A ground based interceptor lifts off from Vandenberg Air Force Base during a test of the Ballistic Missile Defense System.

A ground based interceptor lifts off from Vandenberg Air Force Base during a test of the Ballistic Missile Defense System. Navy Media Content Services by Jose Davila

The US Needs a Third Missile Defense Site

It’s time to reverse the decline in spending and start improving our missile defenses to keep pace with growing threats. By Sen. Jim Inhofe

Ten years ago this month, the United States began to address its vulnerability to limited long-range nuclear missile strikes when the first ground-based interceptor (GBI) became operational at Fort Greely, Alaska. The president and Congress share a joint duty to protect the American people and not allow potential adversaries to hold U.S. foreign policy hostage by threatening nuclear attacks against our homeland.  

Yet despite this consensus, our homeland missile defense system is not as robust as it must be to stay ahead of a growing range of threats. Designed to last 20 years, the GBIs and supporting infrastructure are starting to show their age due to a lack of investment in sustainment and modernization. It’s time to reverse the decline in spending and start improving our missile defenses to keep pace with missile threats that will only increase in numbers and complexity in the coming years.

The Ground-Based Midcourse Defense (GMD) system in place today comprises 30 GBIs and supporting radars designed to intercept long-range North Korean ballistic missiles outside the atmosphere and thousands of miles away from U.S. shores. Fearing an increase in the threat from North Korea, the Defense Secretary announced in March 2013 the deployment of an additional 14 GBIs in Alaska by 2017.

The budget for homeland missile defense has been in decline over the past five years. In 2009, the administration curtailed GMD development in order to focus on regional, shorter-range missile defense systems. Funding for GMD declined from $2 billion in Fiscal Year 2008 to about $1 billion per year from 2010 through 2015 – despite the system showing signs of aging that could compromise its reliability. The simple fact is that there hasn’t been enough funding allocated to GMD to fix problems associated with flight test failures, replace obsolete technology, and develop a more effective system. This needs to change.         

Repeated intercept test failures and the recommendations of an outside review panel have prompted the Defense Department to take steps to improve the reliability of the GMD system and begin development of a next-generation kill vehicle – the crucial component which sits atop the GBI and performs the actual intercept. I commend the administration for these actions, but their budget isn’t up to the task: funding for GMD will average about $1 billion per year over the next five years – about half of what it was when President Barack Obama took office. Improving the reliability of the current GBI must be our priority, but without a fully funded modernization program, we risk ending up with a reliable but obsolete system in another five years if threats continue to emerge as widely predicted.
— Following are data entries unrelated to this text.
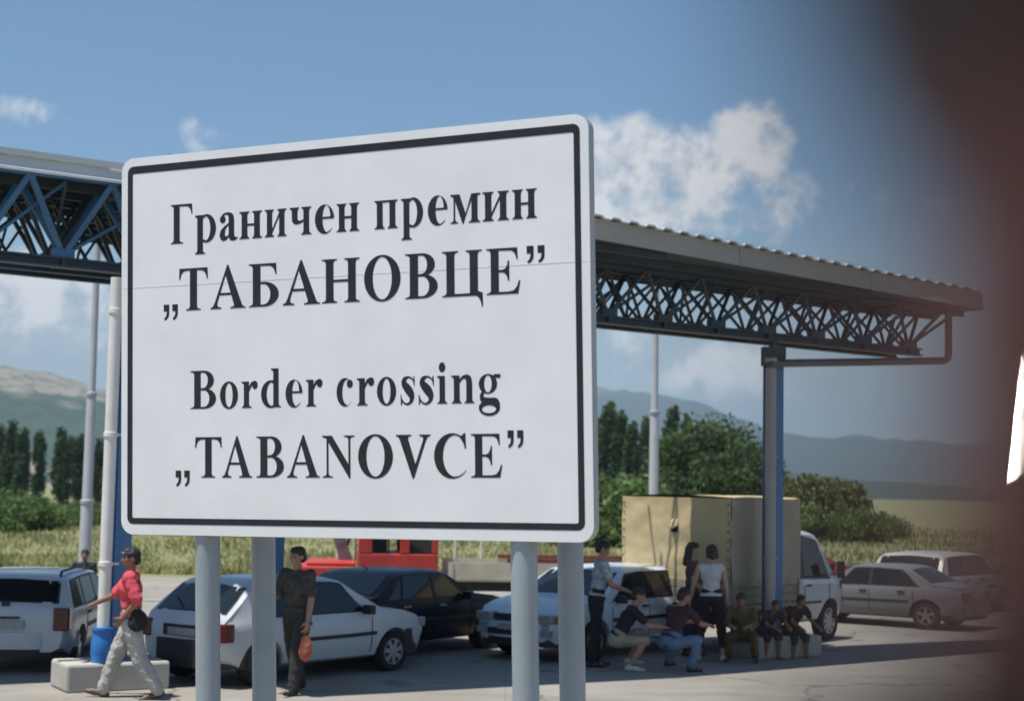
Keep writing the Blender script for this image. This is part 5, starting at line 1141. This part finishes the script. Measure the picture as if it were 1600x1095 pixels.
# ------------------------------------------------------------------ the bus we look out of, a passenger close by
FZ = 0.985; m_int = mat('dark bus lining', (0.05, 0.05, 0.052), .8)
bus = thing('bus', 'glaring metal door mirror of the bus beside the blurred passenger', 'bus', (0, 0, 0))
MB().box((-1.3, -1.6, FZ - .08), (1.3, .30, FZ)).build('floor', m_int, bus); MB().box((-1.5, -1.6, 3.05), (1.3, .36, 3.12)).build('roof', m_int, bus)  # unseen floor, and a roof added to keep the passenger in shade
MB().box((1.24, -1.6, FZ + .001), (1.30, .30, 3.049)).build('side_wall', m_int, bus); MB().box((-1.3, -1.66, FZ - .08), (1.3, -1.601, 3.12)).build('rear_wall', m_int, bus)
for x in (-.9, .9):
    for y in (-1.2, -.1): MB().lathe((x, y, .48), [(.30, -.12), (.47, -.11), (.48, 0), (.47, .11), (.30, .12)], 'X', 24).build('wheel', m_tyre, bus, smooth=40)
def ray(x, y): return FW + RT * (x - 800) / PX - UP * (y - 547.5) / PX
m0 = CAM + ray(1600, 600) * 2.4; toc = (CAM - m0).normalized(); hn = (SUN + toc).normalized()      # the mirror casing throws the sun at us
mp = [CAM + ray(x, y) * ((m0 - CAM).dot(hn) / ray(x, y).dot(hn)) for x, y in ((1565, 754), (1600, 738), (1646, 712), (1650, 440), (1606, 432), (1592, 520), (1576, 650))]
mir = MB(); n_ = len(mp); mir.v = [tuple(p) for p in mp] + [tuple(p - hn * .03) for p in mp]
mir.f = [tuple(range(n_)), tuple(range(n_, 2 * n_))[::-1]] + [(i, n_ + i, n_ + (i + 1) % n_, (i + 1) % n_) for i in range(n_)]
mir.build('door_mirror', mat('brushed bright metal', (0.92, 0.92, 0.92), .15, 1.0, vary=0), bus)
MB().tube([mp[3] - hn * .015, (1.15, 1.9, 2.66), (1.27, .25, 2.6)], .016, 10).build('mirror_arm', m_plastic, bus, smooth=60)
PXX, PYY = .083, .104
inv = Matrix.Rotation(-head_to(1, 0), 4, 'Z') @ Matrix.Translation((-PXX, -PYY, -FZ))
nk = lambda b, dz: b.capsule(inv @ Vector((.0826, PYY, 2.40)) - Vector((0, 0, dz)), inv @ Vector((.0826, PYY, 2.53)) - Vector((0, 0, dz)), .058, .058, 18)
pf, jf = person('blurred dark haired passenger standing right beside the camera', (PXX, PYY, FZ), head_to(1, 0), 1.72, skin=mat('shaded brown skin', (0.56, 0.22, 0.175), .6, vary=.05), shirt=cloth('dark brown jacket cloth', (0.06, 0.046, 0.045)), sleeve=1.8, trousers=k_dark, shoes=sh_dark, voxel=.009, extra=nk)
s = MB().lathe((.0895, PYY, 0), [(.001, 2.521), (.058, 2.521), (.069, 2.527), (.073, 2.545), (.080, 2.60), (.086, 2.66), (.07, 2.73), (.03, 2.77), (.001, 2.775)]); s.ell((.12, PYY, 2.66), (.11, .09, .10))
s.xf(inv); skin_over(s, 'hair', h_black, pf, .005, 1, tx_hair, .006)
s = MB().lathe((.0850, PYY, 0), [(.001, 2.34), (.075, 2.36), (.064, 2.42), (.0615, 2.485), (.060, 2.494), (.055, 2.4985), (.001, 2.4985)]); s.xf(inv); skin_over(s, 'collar', MATS['dark brown jacket cloth'], pf, .005, 1)
s = MB()                                               # strands added close to the lens, a soft dark veil over the view
for k in range(17):
    x = .0142 + k * .0023 + random.uniform(-.0006, .0006); y = .058 + random.uniform(-.004, .004) + k * .0006
    s.tube([(x + .006, y + .012, 2.66), (x + .002, y + .003, 2.58), (x + random.uniform(-.001, .001), y, 2.52), (x + random.uniform(-.001, .001), y, 2.48), (x + .004, y + .002, 2.43)], [.0011, .0009, .00085, .0008, .0003], 6)
s.xf(inv); s.build('veil_strand', mat('veil strand brown', (0.17, 0.075, 0.06), .5), pf, smooth=180)
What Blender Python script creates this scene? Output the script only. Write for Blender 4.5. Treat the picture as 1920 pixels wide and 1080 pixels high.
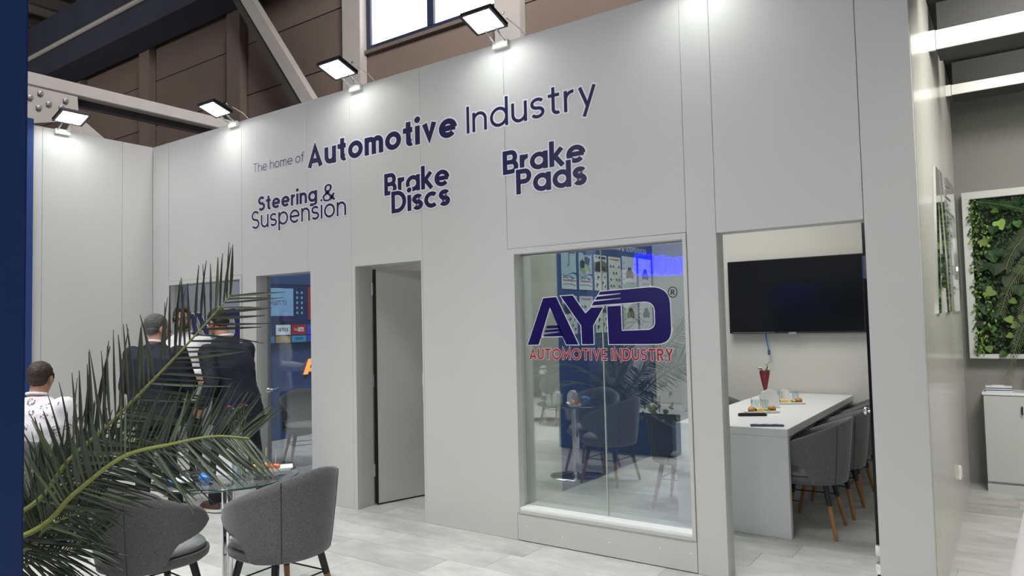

Shrinking missile defense budgets also make the homeland increasingly vulnerable to a potential Iranian nuclear ballistic missile threat. Both President George W. Bush and President Obama deemed it necessary to field a third GMD site to enhance protection against missiles launched from the Middle East (Bush intended 10 GBIs in Poland; Obama replaced this with a variant of the SM-3 missile, also in Poland). The administration canceled plans for a third site – despite top military commanders testifying that an east coast GBI site would “allow us the battle space to optimize our defense against future threats from Iran and North Korea.” Simply put, a third site would lower risk and increase our ability to defend the homeland.

Our intelligence services have continuously told us that Iran is making progress toward an ICBM capability and I have little confidence that Iran will ultimately decide to forego a nuclear capability despite ongoing negotiations. Therefore, it would be irresponsible for us to wait until the threat is upon us to bolster our defenses. Congress has directed the Defense Department to conduct the necessary planning and site surveys so that a future deployment could be executed as quickly as possible. 

Another casualty of tight budgets has been the long-standing objective of shooting down ballistic missiles in their boost phase – just after launch, when they are most vulnerable and have yet to deploy countermeasures. The Missile Defense Agency today has no boost-phase development effort, even though ground, space or sea-based boost phase defenses could potentially prove to be the most cost-effective means to defend against large numbers of attacking missiles.

Thanks to decisions made decades ago, the United States now enjoys a good measure of protection against limited nuclear ballistic missile strikes. We simply can’t allow complacency and tight budgets to erode this protection. We must find the will and money to modernize and expand today’s GMD system while continuing research on defensive technologies that could eventually make ballistic missiles impotent and obsolete, as President Ronald Reagan imagined some 30 years ago.

Sen. Jim Inhofe is a Republican senator from Oklahoma and ranking member of the Senate Armed Services Committee.